As Lt. Gov. David Dewhurst and House Speaker Tom Craddick make their appointments to joint interim committees, Democrats are finding themselves with few or no members on these vital policy-building bodies.

On Jan. 23, Dewhurst announced his appointments to the Select Committee on Public School Accountability, a new 15-member task force comprised of legislators and stakeholders established last session: Sen. Florence Shapiro, R-Plano (as chair of the Senate Educa­tion Committee, she was on automatically), and Sen. Tommy Williams, R-The Woodlands. They join Rep. Rob Eissler, R-The Woodlands, in his role as chair of the House Committee on Public Education, and Crad­dick's appointee, freshman Rep. Diane Patrick, R-Arlington. The speaker's press secretary, Alexis DeLee, said all appointees are well-qualified, and there is diversity in the citizen appointments, but minority House caucus leader Jim Dunnam of Waco is not surprised the speaker excluded legislative Democrats. "It's what we've come to expect from Craddick on these appointments. No one with an alternative viewpoint gets on the conference committees," Dunnam said. He expressed particular disappointment that Rep. Scott Hochberg, D-Houston, had been passed over, in spite of his long record on public education and school accountability.
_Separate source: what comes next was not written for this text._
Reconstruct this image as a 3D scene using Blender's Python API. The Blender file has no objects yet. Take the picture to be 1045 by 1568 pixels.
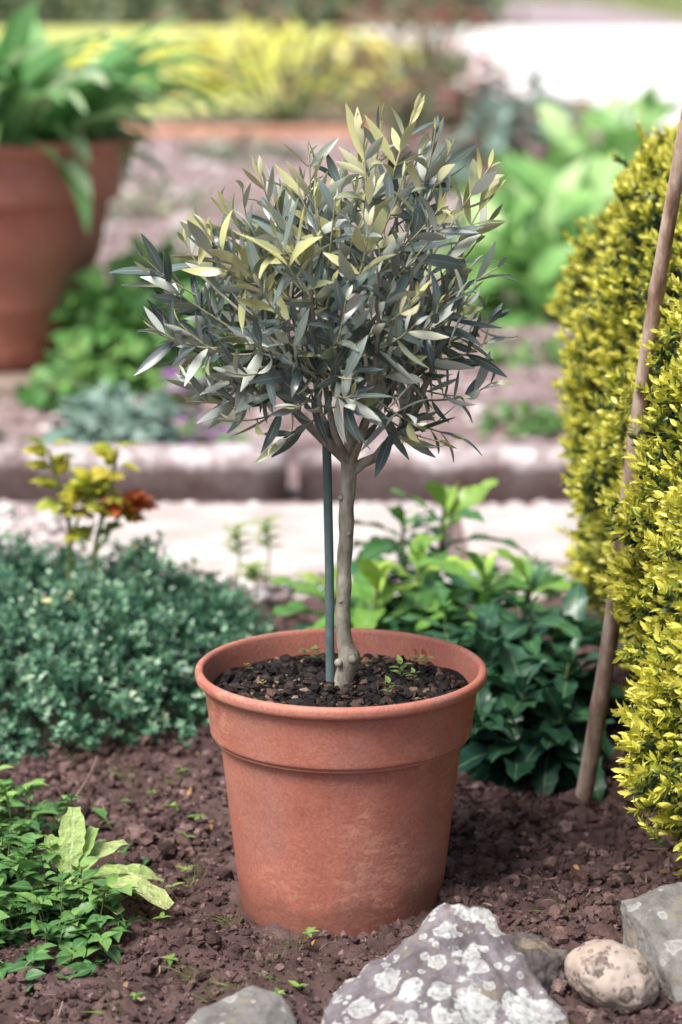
import bpy, bmesh, math, random
import numpy as np
from mathutils import Vector, noise as mn
R=np.random.default_rng(11); random.seed(7)
sc=bpy.context.scene
def nrm(a): return a/np.maximum(np.linalg.norm(a,axis=-1,keepdims=True),1e-9)
def A(*v): return np.array(v,dtype=float)
def nz(p,s=1.0,o=0.0):
    return np.array([mn.fractal(Vector((float(q[0])*s+o,float(q[1])*s+o*1.7,float(q[2])*s)),0.8,2.0,4) for q in p])
# ------------------------------------------------------------------ materials
def ramp(nt,stops,interp='LINEAR'):
    r=nt.nodes.new('ShaderNodeValToRGB'); r.color_ramp.interpolation=interp
    e=r.color_ramp.elements
    while len(e)>1: e.remove(e[-1])
    e[0].position=stops[0][0]; e[0].color=(*stops[0][1],1)
    for p,c in stops[1:]:
        n=e.new(p); n.color=(*c,1)
    return r
def newmat(name):
    m=bpy.data.materials.new(name); m.use_nodes=True
    nt=m.node_tree; b=nt.nodes['Principled BSDF']; return m,nt,b
def pos(nt,scale=(1,1,1)):
    g=nt.nodes.new('ShaderNodeNewGeometry'); mp=nt.nodes.new('ShaderNodeMapping')
    mp.inputs['Scale'].default_value=scale
    nt.links.new(g.outputs['Position'],mp.inputs['Vector']); return mp.outputs[0]
def noisen(nt,v,scale,detail=4,rough=.6):
    n=nt.nodes.new('ShaderNodeTexNoise'); n.inputs['Scale'].default_value=scale
    n.inputs['Detail'].default_value=detail; n.inputs['Roughness'].default_value=rough
    nt.links.new(v,n.inputs['Vector']); return n.outputs['Fac']
def mix(nt,f,a,b,mode='MIX'):
    m=nt.nodes.new('ShaderNodeMix'); m.data_type='RGBA'; m.blend_type=mode
    for s,v in ((m.inputs[0],f),(m.inputs[6],a),(m.inputs[7],b)):
        if isinstance(v,(int,float)): s.default_value=v
        elif isinstance(v,tuple): s.default_value=(*v,1)
        else: nt.links.new(v,s)
    return m.outputs[2]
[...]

This comes after Dewhurst replaced two outgoing Dems on the Sunset Advisory CommissionEliot Shapleigh of El Paso and John Whitmire of Houston – with a Democrat (Juan Hinojosa of McAllen) and a Republican (Glenn Hegar from Katy). While voicing her respect for the appointees to both committees, Senate Democratic caucus leader Leticia Van de Putte of San Antonio said she is "personally disappointed" about the new balance. Pointing to the Senate's long history of bipartisanship and consensus politics, Van de Putte said the lack of Democrats or Republicans from major city center, rural, border, or Central Texas districts on the accountability committee could lead to important voices being left unheard. Her staff will monitor the committee, but, she said, "There's a big difference between monitoring and having a seat at the table." She noted that getting consensus on the floor next session could be difficult, as Democrats will have a reduced role in forming whatever policy comes out of committee. "You can have us inside the tent or outside," Van de Putte said, "and you need consensus. You want buy-in."